---------- The data
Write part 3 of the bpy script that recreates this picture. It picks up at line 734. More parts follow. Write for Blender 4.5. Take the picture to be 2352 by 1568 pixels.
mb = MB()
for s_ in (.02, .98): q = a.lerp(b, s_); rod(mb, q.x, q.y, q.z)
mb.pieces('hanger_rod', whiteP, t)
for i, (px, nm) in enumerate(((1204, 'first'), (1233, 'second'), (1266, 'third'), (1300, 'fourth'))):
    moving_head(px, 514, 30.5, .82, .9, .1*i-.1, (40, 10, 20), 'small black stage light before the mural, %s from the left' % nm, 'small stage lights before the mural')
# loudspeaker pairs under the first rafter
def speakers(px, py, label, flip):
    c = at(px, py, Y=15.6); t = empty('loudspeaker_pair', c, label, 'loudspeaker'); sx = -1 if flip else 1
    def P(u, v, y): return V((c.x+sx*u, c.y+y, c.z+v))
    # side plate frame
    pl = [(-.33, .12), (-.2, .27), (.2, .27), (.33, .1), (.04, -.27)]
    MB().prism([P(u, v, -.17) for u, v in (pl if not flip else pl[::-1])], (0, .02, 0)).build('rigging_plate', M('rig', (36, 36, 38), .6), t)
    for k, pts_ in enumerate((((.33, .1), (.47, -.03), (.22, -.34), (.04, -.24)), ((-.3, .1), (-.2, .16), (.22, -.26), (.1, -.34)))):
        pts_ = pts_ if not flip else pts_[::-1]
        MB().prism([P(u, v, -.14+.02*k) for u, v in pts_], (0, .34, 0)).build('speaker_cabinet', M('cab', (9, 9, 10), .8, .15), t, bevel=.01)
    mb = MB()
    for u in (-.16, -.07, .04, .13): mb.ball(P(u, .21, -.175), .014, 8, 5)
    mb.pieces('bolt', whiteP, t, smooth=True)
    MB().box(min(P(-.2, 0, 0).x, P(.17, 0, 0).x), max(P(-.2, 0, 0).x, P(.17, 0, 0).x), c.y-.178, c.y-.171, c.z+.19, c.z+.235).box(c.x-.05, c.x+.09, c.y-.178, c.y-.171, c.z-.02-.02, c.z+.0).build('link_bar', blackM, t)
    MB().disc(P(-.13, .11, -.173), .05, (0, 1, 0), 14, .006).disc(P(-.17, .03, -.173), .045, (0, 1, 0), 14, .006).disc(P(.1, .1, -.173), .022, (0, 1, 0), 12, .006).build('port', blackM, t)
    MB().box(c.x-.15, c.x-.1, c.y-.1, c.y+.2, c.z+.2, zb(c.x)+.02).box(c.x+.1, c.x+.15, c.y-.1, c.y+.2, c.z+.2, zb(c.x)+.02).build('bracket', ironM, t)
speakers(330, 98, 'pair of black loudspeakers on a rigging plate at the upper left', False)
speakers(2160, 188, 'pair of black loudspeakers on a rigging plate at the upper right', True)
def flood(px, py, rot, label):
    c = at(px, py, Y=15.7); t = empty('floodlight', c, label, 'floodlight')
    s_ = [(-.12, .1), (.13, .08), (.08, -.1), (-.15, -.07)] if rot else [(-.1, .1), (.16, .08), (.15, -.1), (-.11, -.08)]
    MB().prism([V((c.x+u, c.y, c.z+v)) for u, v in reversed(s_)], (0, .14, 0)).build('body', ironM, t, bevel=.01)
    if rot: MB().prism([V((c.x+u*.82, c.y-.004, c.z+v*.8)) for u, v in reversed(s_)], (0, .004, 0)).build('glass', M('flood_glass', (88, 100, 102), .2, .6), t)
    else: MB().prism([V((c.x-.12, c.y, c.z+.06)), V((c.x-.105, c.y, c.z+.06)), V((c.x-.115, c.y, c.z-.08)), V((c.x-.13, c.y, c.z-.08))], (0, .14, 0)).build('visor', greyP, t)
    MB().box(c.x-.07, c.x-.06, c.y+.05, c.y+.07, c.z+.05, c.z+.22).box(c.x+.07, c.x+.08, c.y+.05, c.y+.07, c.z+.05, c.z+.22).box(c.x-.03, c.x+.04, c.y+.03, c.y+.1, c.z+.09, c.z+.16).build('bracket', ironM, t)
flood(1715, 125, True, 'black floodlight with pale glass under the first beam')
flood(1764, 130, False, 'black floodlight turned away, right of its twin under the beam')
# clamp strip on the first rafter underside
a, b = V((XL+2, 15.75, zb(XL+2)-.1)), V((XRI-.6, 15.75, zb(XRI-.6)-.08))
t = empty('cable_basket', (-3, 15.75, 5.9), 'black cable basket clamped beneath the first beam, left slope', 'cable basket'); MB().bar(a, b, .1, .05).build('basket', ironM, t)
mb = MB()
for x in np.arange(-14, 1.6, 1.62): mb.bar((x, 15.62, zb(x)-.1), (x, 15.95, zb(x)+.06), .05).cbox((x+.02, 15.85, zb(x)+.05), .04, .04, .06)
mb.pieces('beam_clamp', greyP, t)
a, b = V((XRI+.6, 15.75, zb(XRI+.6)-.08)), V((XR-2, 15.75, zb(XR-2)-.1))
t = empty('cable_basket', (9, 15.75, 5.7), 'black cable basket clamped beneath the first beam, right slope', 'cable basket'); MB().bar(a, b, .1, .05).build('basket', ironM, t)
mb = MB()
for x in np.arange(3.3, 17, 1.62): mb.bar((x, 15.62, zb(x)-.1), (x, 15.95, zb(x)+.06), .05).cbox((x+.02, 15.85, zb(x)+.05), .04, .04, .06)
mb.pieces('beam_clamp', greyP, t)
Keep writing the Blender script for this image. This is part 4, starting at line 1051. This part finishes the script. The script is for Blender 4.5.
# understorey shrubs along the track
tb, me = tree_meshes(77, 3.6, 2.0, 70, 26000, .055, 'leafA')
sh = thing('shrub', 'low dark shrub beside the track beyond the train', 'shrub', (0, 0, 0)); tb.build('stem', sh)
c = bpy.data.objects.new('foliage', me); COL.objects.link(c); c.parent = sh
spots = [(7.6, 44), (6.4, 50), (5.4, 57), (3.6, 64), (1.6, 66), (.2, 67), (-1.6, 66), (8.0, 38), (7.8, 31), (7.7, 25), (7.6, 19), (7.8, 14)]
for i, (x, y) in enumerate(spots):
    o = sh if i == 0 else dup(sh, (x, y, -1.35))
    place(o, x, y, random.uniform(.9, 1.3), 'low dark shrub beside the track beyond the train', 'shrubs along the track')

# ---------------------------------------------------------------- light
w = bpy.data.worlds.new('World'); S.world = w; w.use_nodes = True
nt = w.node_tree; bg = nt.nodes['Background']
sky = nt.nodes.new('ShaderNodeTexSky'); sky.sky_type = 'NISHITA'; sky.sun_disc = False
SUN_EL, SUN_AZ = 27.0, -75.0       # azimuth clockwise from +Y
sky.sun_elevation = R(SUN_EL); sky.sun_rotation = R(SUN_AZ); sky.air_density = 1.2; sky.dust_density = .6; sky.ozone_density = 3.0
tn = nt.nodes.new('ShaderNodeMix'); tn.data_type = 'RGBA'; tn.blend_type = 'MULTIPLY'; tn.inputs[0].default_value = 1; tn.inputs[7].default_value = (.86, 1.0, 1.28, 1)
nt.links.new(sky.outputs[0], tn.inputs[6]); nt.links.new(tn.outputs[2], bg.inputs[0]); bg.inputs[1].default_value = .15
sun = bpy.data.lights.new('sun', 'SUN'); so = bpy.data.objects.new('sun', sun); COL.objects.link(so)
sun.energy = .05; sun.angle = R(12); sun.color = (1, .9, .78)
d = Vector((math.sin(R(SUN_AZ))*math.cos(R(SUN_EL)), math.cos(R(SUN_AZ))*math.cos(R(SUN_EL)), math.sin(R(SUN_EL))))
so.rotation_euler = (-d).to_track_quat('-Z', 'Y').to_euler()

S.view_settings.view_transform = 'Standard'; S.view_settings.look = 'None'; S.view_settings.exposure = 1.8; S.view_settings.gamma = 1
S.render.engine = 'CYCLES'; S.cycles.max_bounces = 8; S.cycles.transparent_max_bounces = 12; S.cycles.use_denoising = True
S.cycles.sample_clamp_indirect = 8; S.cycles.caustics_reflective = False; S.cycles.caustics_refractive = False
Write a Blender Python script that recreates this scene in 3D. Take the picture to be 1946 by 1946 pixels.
--------------------
Your objective – Copy each line of the listing that contains the string "Write".

Solution to this exercise –
Write part 3 of the bpy script that recreates this picture. It picks up at line 734. More parts follow. Write for Blender 4.5. Take the picture to be 2352 by 1568 pixels.
Write a Blender Python script that recreates this scene in 3D. Take the picture to be 1946 by 1946 pixels.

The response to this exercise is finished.